New York’s Three Primaries Cost Counties, Confuse Voters

 

New York State held a primary on Tuesday — not for the first time in 2012, and not for the last.

Bizarre as it sounds, New York is conducting three separate primary elections this year: for president in April, for Congress in June, and for state and local offices in September.

The spring, summer and fall contests have irked election administrators, who say multiple primaries are confusing to voters and wasteful to the local governments that must administer them. “This is definitely the worst it’s ever been,” said Onondaga County Election Commissioner Helen Kiggins Walsh, in an interview with WRVO Public Media in Syracuse. “We’ve never had a situation where they've separated the ballot and we've had different primaries. This is just insane.”
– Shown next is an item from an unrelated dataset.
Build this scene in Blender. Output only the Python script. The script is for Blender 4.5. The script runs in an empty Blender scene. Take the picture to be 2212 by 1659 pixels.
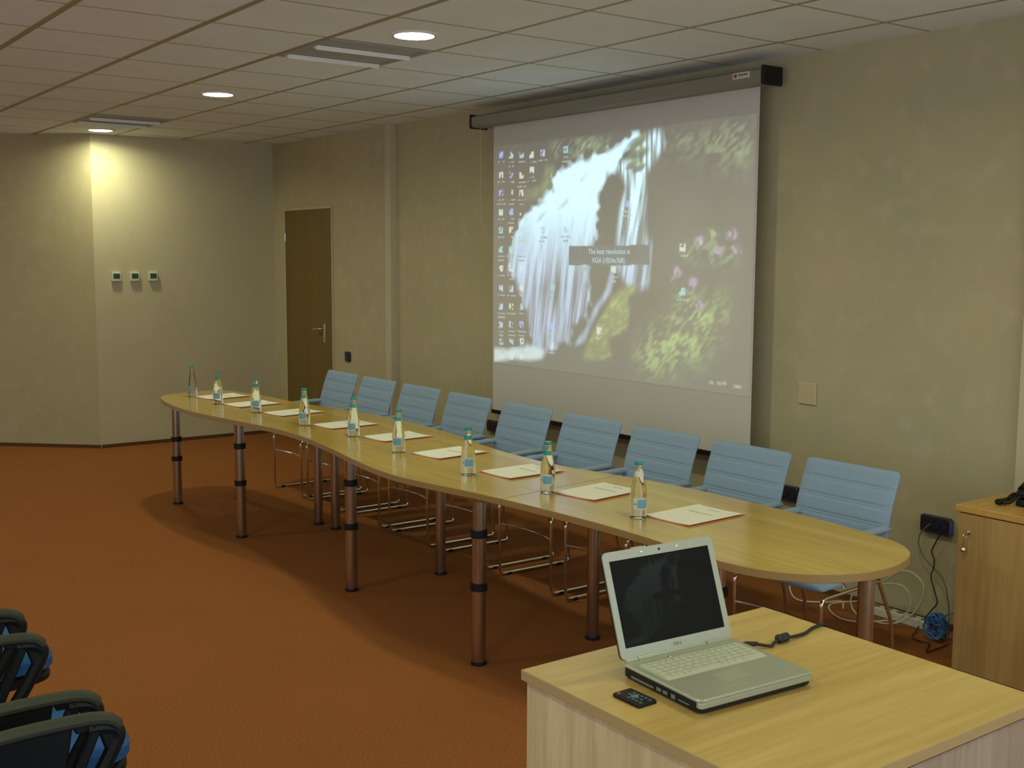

The election administration costs are borne by the counties, which were caught off guard by the requirement that they stage the same event three different times. “It will strain the budget,” said St. Lawrence County Elections Commissioner Jennie Bacon in an interview with North Country Now. “We didn’t plan for a third primary when we were planning our budget. Nobody did.”

In point of fact, presidential primaries traditionally have been separate from the others. But the stand-alone congressional primary was due largely to the federal MOVE Act of 2009, which provides protections for the votes of military personnel and citizens living overseas. The act requires federal primaries to be held at least 80 days before the general election.

To try and avoid the expense of multiple primaries, Assembly Speaker Sheldon Silver sponsored a bill earlier this year to consolidate the state and local primaries with the June congressional primary. Silver estimated that this would save local governments about $50 million. The bill passed the Assembly, but the Senate failed to act on the measure. This left the state and local primary in September. Without action by the legislature, there will be three different primaries again in 2016.

One predictable consequence of the multiple primaries has been low turnout. Veteran Harlem Congressman Charles Rangel won renomination Tuesday in a contest that was hotly contested but drew only 12 percent of registered Democrats to the polls. Republicans held a primary for the U.S. Senate that attracted only five percent of eligible voters.